Search the listing below for "wide". Copy each matching line.

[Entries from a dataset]
○ ○ ○ ○

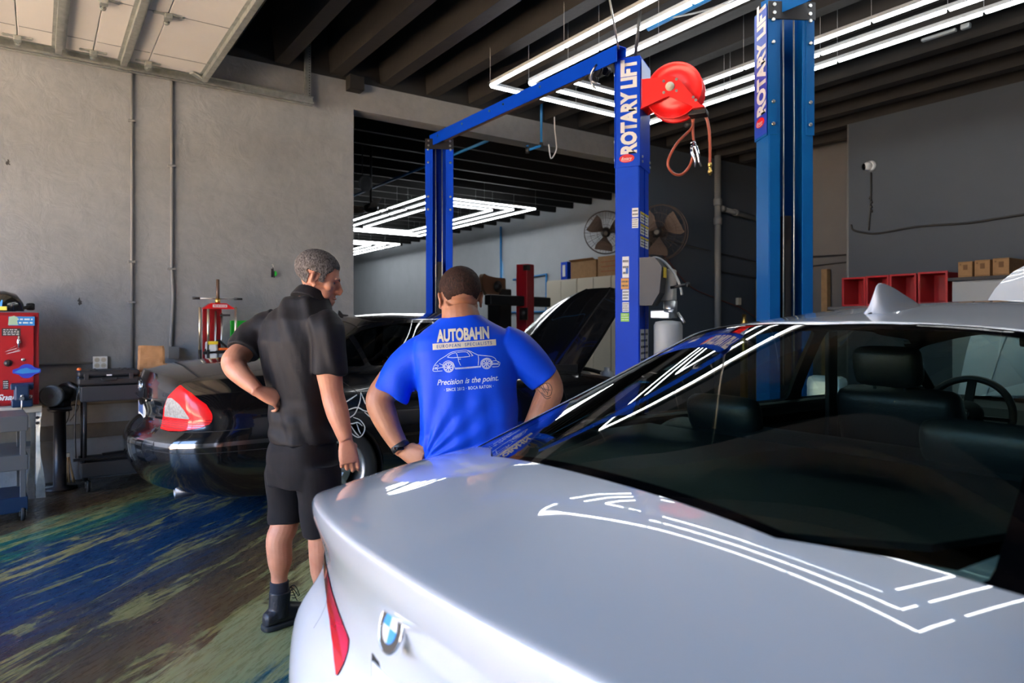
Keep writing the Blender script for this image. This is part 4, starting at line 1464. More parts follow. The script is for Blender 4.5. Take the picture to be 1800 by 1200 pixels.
# ------------------------------------------------------------------ black sedan on the first lift bay
M['carblack'] = mat('black car paint', (0.004, 0.004, 0.0045), 0.18, coat=1.0, coat_rough=0.01)
M['darkglass'] = glass_mat('privacy glass', (0.10, 0.12, 0.13))
M['lensred'] = mat('ribbed red lens', (0.80, 0.006, 0.008), 0.25, coat=.35, spec=.3, emit=(1, .02, .02), estr=0.0)
M['lensclear'] = mat('clear lens', (0.55, 0.53, 0.48), 0.2, coat=1.0, var=0.5, vscale=60)
CX_, CY_ = 0.52, 5.72
K = Car(dict(
    L=4.84, corner=0.06, bow_r=0.20, bow_f=0.35,
    hw=[(0, .90), (.5, .915), (1.5, .915), (3.5, .905), (4.4, .89), (4.84, .82)],
    zc=[(0, 1.05), (.12, 1.075), (.4, 1.125), (.8, 1.15), (1.5, 1.13), (2.5, 1.10), (3.5, 1.06), (3.75, 1.0), (4.4, .90), (4.84, .70)],
    zs=[(0, .985), (.2, 1.0), (.45, 1.03), (.9, 1.05), (1.5, 1.04), (2.5, 1.02), (3.5, .97), (4.2, .88), (4.84, .62)],
    zb=[(0, .27), (.3, .22), (1.0, .20), (4.5, .20), (4.84, .24)],
    rear=[(.2, .20), (.27, .12), (.36, .05), (.48, .0), (.60, -.005), (.645, .015), (.68, .09), (.74, .115), (.85, .10), (.96, .105), (1.02, .125), (1.06, .14)],
    front=[(.2, .12), (.35, .02), (.5, .0), (.65, .02), (.72, .08)],
    sec=[(0, .90), (.08, .965), (.3, 1.0), (.55, 1.0), (.70, .99), (.80, .965), (.90, .925), (.96, .86), (1.0, .79)],
    G=dict(hw0=.735, hw1=.56, xr0=.80, xr1=1.62, pr=1.0, xf0=3.72, xf1=2.72, pf=1.0, bow_r=.12, bow_f=.28, tap_r=.13, tap_f=.06, crown=.06,
           zr=[(.8, 1.36), (1.3, 1.435), (1.7, 1.485), (2.1, 1.515), (2.4, 1.52), (2.8, 1.49), (3.2, 1.42)]),
))
merc = empty('black_sedan', (CX_, CY_, 0), 0, 'glossy black sedan with raised bonnet and white bony hand decal, behind the two people', 'car')
bm = subsurf(grid_box(nonuni(44, (.005, .014), (.014, .005)), nonuni(20, (.03, .08), (.08, .03), -1, 1), Wd, K.body), 1)
ksk = Skin(bm)
KWR = .33
KWX = (1.27, 4.02)
for wx in KWX:
    for sd in (-1, 1):
        poly = [(wx + (KWR + .04) * math.cos(a), KWR + (KWR + .04) * math.sin(a)) for a in [2 * PI * k / 30 for k in range(30)]]
        fs = cut_region(bm, poly, EX, EZ, lambda c, n, sd=sd: c.y * sd > .45 and c.z < .9)
        bmesh.ops.delete(bm, geom=fs, context='FACES')
cab = [(.98, -.60), (.98, .60), (1.6, .66), (3.2, .66), (3.5, .60), (3.5, -.60), (3.2, -.66), (1.6, -.66)]
fs = cut_region(bm, cab, EX, EY, lambda c, n: n.z > .5 and c.z > .9)
bmesh.ops.delete(bm, geom=fs, context='FACES')
hoodp = rounded([(3.74, -.72), (3.74, .72), (4.70, .58), (4.70, -.58)], .12)
fs = cut_region(bm, hoodp, EX, EY, lambda c, n: n.z > .3 and c.z > .6)
bmesh.ops.delete(bm, geom=fs, context='FACES')
# tail lamps, outline drawn on a plane across the rear corner
def lampoutline():
    # (lateral, height) seen square on to the rear corner
    P = [(318, 679), (345, 692), (372, 712), (384, 730), (381, 745), (366, 752), (330, 759), (300, 761), (277, 759), (276, 745), (282, 722), (294, 700)]
    return [((px - 900) * 4.60 / 1200, EYE + (572 - py) * 4.50 / 1200) for px, py in P]
e1w = Vector((HY, -HX, 0))
for sd in (-1, 1):
    off = Vector((CX_, CY_, 0)).dot(e1w)
    if sd < 0:
        e1 = e1w
    else:
        e1 = Vector((HY, HX, 0))
    P0 = [(a - off, b) for a, b in lampoutline()]
    P0 = rounded(P0, [.01, 0, 0, .03, .02, 0, 0, 0, .012, 0, 0, 0], 3)
    sel = lambda c, n, sd=sd: c.y * sd > .3 and c.x < .75 and n.x < .5 and c.z > .6
    # chrome / black surround
    fs = cut_region(bm, P0, e1, EZ, sel)
    lamp = split_off(bm, fs)
    win = [((px - 900) * 4.60 / 1200 - off, EYE + (572 - py) * 4.50 / 1200) for px, py in ((293, 703), (304, 702), (322, 711), (335, 722), (345, 735), (344, 737), (282, 737), (286, 718))]
    fs = cut_region(lamp, rounded(win, .006, 2), e1, EZ, lambda c, n: True)
    clear = split_off(lamp, fs)
    ribs = []
    for k in range(5):
        z = EYE + (572 - (740 + k * 4)) * 4.50 / 1200
        ribs += cut_region(lamp, [(-2.5 - off, z), (-1.5 - off, z), (-1.5 - off, z + .004), (-2.5 - off, z + .004)], e1, EZ, lambda c, n: True)
        for f in ribs: f.material_index = 1
    lo = ksk.finish(lamp, 'tail_lamp', [M['lensred'], M['lampdark']], merc, .006)
    ksk.finish(clear, 'clear_lens', M['lensclear'], lo, .007)
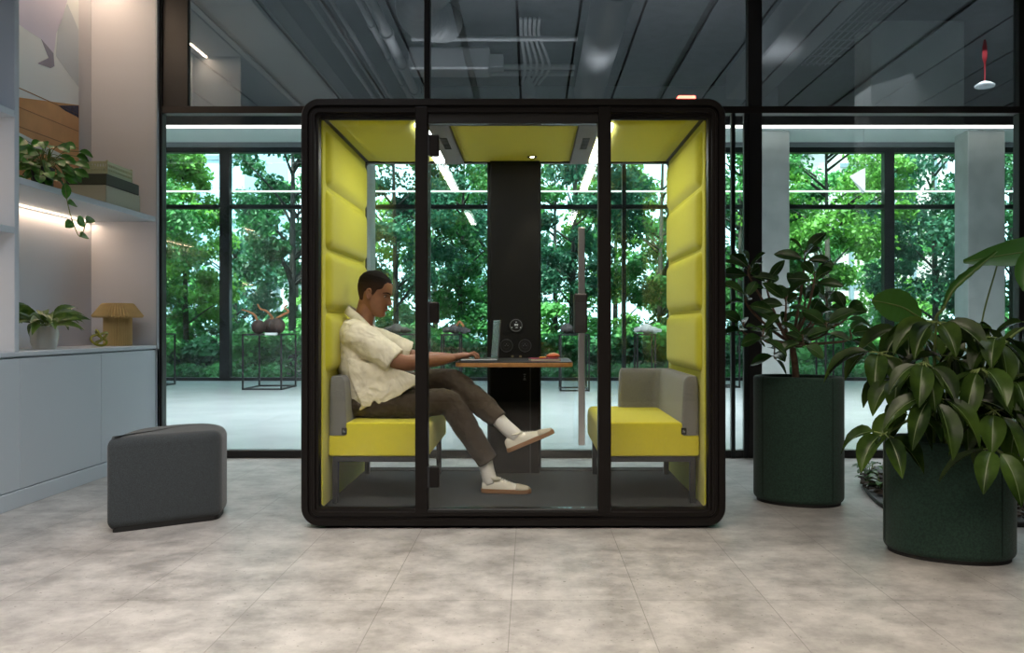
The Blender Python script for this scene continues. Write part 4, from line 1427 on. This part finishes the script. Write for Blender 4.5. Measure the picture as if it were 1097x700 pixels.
# ------------------------------------------------------------------ planters
def planter(label, cx, cy, a, b, rot, h, seams):
    t = thing('planter', label, 'planter', (cx, cy, 0))
    poly = []
    n = 72
    for i in range(n):
        th = 2 * PI * i / n
        c_, s_ = math.cos(th), math.sin(th)
        x = a * math.copysign(abs(c_) ** .94, c_); y = b * math.copysign(abs(s_) ** .94, s_)
        poly.append((cx + x * math.cos(rot) - y * math.sin(rot), cy + x * math.sin(rot) + y * math.cos(rot)))
    def sc(k, ):
        return [(cx + (x - cx) * k, cy + (y - cy) * k) for x, y in poly]
    w = .035 / a
    rings = []
    r = .03
    for k in range(6):
        q = PI / 2 * k / 5
        rings.append([(x, y, .014 + r * (1 - math.cos(q))) for x, y in sc(1 - (r / a) * (1 - math.sin(q)))])
    for k in range(7):
        q = PI * k / 6
        rad = .018
        rings.append([(x, y, h - rad + rad * math.sin(q)) for x, y in sc(1 - (rad / a) * (1 - math.cos(q)))])
    rings.append([(x, y, h - .09) for x, y in sc(1 - .036 / a)])
    MB().loft(rings, cap=False).build('felt_cover', M['green_felt'], t, smooth=True)
    MB().prism(sc(.93), 0, .03).build('base', M['gasket'], t)
    MB().prism(sc(.9), h - .10, h - .055).build('soil', M['soil'], t)
    for th in seams:
        i = int(round(th / (2 * PI) * n)) % n
        x, y = poly[i]
        d = Vector((x - cx, y - cy)).normalized() * .0015
        MB().tube([(x - d.x * (2), y - d.y * 2, .04), (x + d.x, y + d.y, .06), (x + d.x, y + d.y, h - .03), (x - 2 * d.x, y - 2 * d.y, h - .005)], .0028, 6).build('seam', mat('dark_thread', (0.004, .018, .012), .9), t)
    return t
planter('tall dark green felt planter holding the rubber plant', 1.605, 5.20, .262, .20, -.5, .752, [PI * 1.27, PI * 1.80])
planter('wide dark green felt planter holding the drooping umbrella tree', 1.925, 4.0, .278, .205, -.48, .53, [PI * 1.79, PI * 1.10])

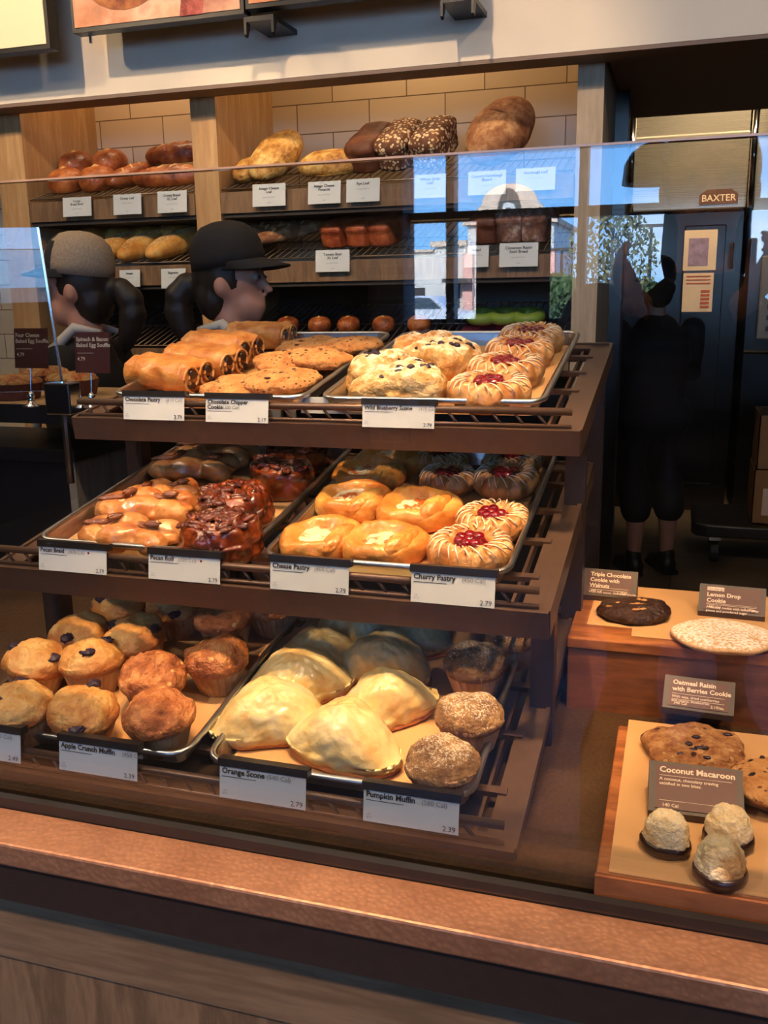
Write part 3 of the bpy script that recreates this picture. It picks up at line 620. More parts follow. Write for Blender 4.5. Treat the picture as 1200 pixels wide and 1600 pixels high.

○ ○ ○ ○

### TASK ANSWER
planter('wide dark green felt planter holding the drooping umbrella tree', 1.925, 4.0, .278, .205, -.48, .53, [PI * 1.79, PI * 1.10])
Write part 3 of the bpy script that recreates this picture. It picks up at line 620. More parts follow. Write for Blender 4.5. Treat the picture as 1200 pixels wide and 1600 pixels high.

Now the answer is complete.